Top UK retailer Marks & Spencer Group Plc’s decision on July 8 to withdraw from Taiwan has again reflected the impact that less-than-expected domestic consumer spending has had on dampened retailers’ revenues.
The planned closure of three Marks & Spencer stores in Taiwan comes as retailers here are struggling to survive in a market where consumers face rising prices and stagnant wages, even though an anticipated increase in the number of Chinese tourists would likely benefit this sector.
Analysts said that no one — both the newly entered and long-established — was immune to this harsh business environment, as consumer confidence softened to a six-and-half-year low last month, and inflation hit an eight-month high for the month.
“Consumer confidence didn’t show a typical rebound after the big drop in May,” Andre Chang (張致竑), an analyst at Citi Investment Research in Taipei, said in a client note dated July 10.
Marks & Spencer is not alone in grappling with falling sales and increasing losses here in Taiwan.
Cash-strapped Sunrise Department Store (中興百貨), a 23-year-old retailer based in Taipei, said last month it would close its store at the end of this month after incurring a capital shortage of more than NT$900 million (US$30 million).
In late May, Tainan-based Danby Food Industry Co (丹比食品實業) said it would shut down its business on June 1 following 29 years of operation. The candy and confectionery maker said it faced NT$200 million in capital shortage at the time amid intensified market competition and rising raw material costs and utility fees.

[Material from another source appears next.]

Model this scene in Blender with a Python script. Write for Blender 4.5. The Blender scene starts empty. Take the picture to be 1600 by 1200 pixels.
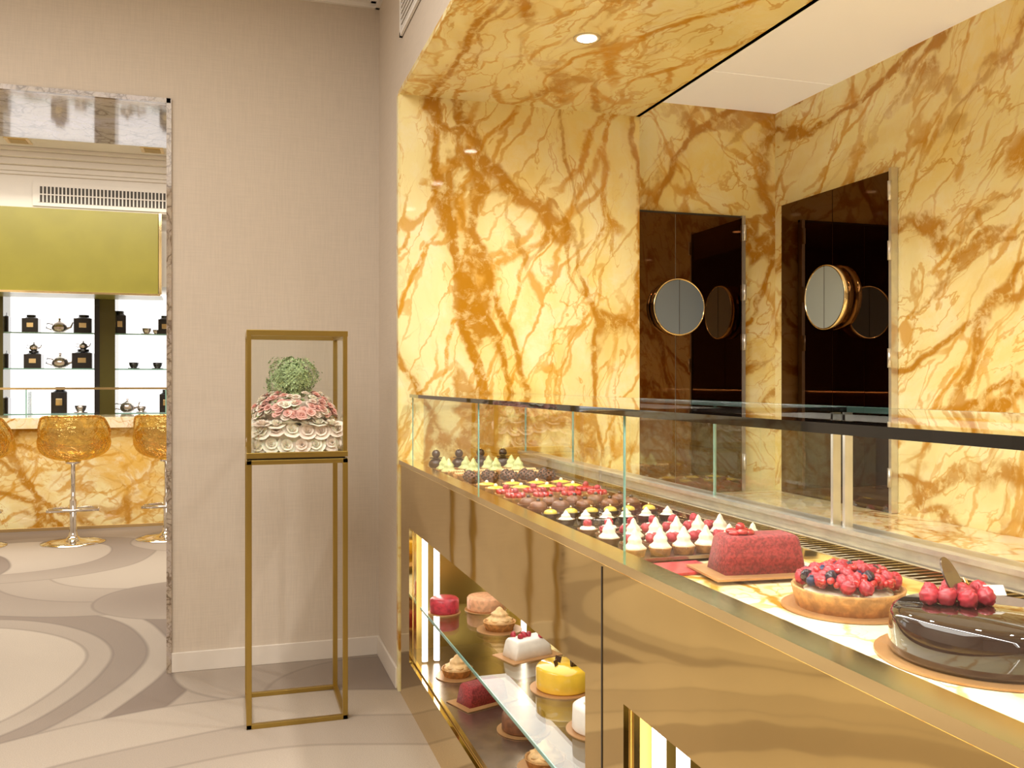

Bucking the unfavorable trend, however, was Shin Kong Mitsukoshi Department Store (新光三越), which added four outlets last month in Taipei, Taoyuan and Chiayi in a bid to boost its market share to 31 percent from its previous 28 percent, after it acquired debt-ridden Idee Department Store (衣蝶百貨) for NT$705 million. Kaohsiung-based Hanshin Department Store (漢神百貨) also opened its second store on July 10 with a target revenue of NT$7 billion in the first year.
But given more fuel and utility price hikes in the months ahead and a still weak stock market amid weak sentiment followed by margin calls and stop losses, Citigroup didn’t foresee a rebound in consumer confidence anytime soon, the research note showed.
A survey of eight Taiwanese retailers conducted by Citigroup showed that five retailers — namely Far Eastern Department Store Ltd (遠東百貨), Shin Kong Mitsukoshi Department Store (新光三越), President Chain Store Corp (統一超商), Tsann Kuen Group (燦坤實業) and E-Life Mall Co (全國電子) — reported year-on-year declines in their monthly sales last month.
Only Hola Home Furnishings Co (和樂) and Taiwan FamilyMart Co (全家便利) saw two-digit growth in monthly sales from a year earlier, while Les Enphants Ltd (麗嬰房), a major retailer of children’s garments, posted near-zero sales growth, the survey showed.
“These [results] suggest that the correction in the stock market and rising inflation have hurt consumption and we still don’t expect the situation to improve meaningfully for the remainder of 2008,” Chang wrote.
On the automobile retailing business front, Yuanta Securities Co (元大證券), the largest brokerage in Taiwan, said it expected to see sluggish sales momentum ahead because of the approach of the traditional “ghost month” and didn’t expect sales to rebound until the first half of next year.
The brokerage forecast sales of new vehicles would total 253,000 units this year, down 23 percent from a year earlier, it said in a report issued on Friday.
Based on the latest statistics compiled by the Ministry of Transportation and Communications, 132,367 new vehicles were sold domestically in the first half of the year, which reflected a decline of 22.7 percent from a year earlier and the lowest since 1986.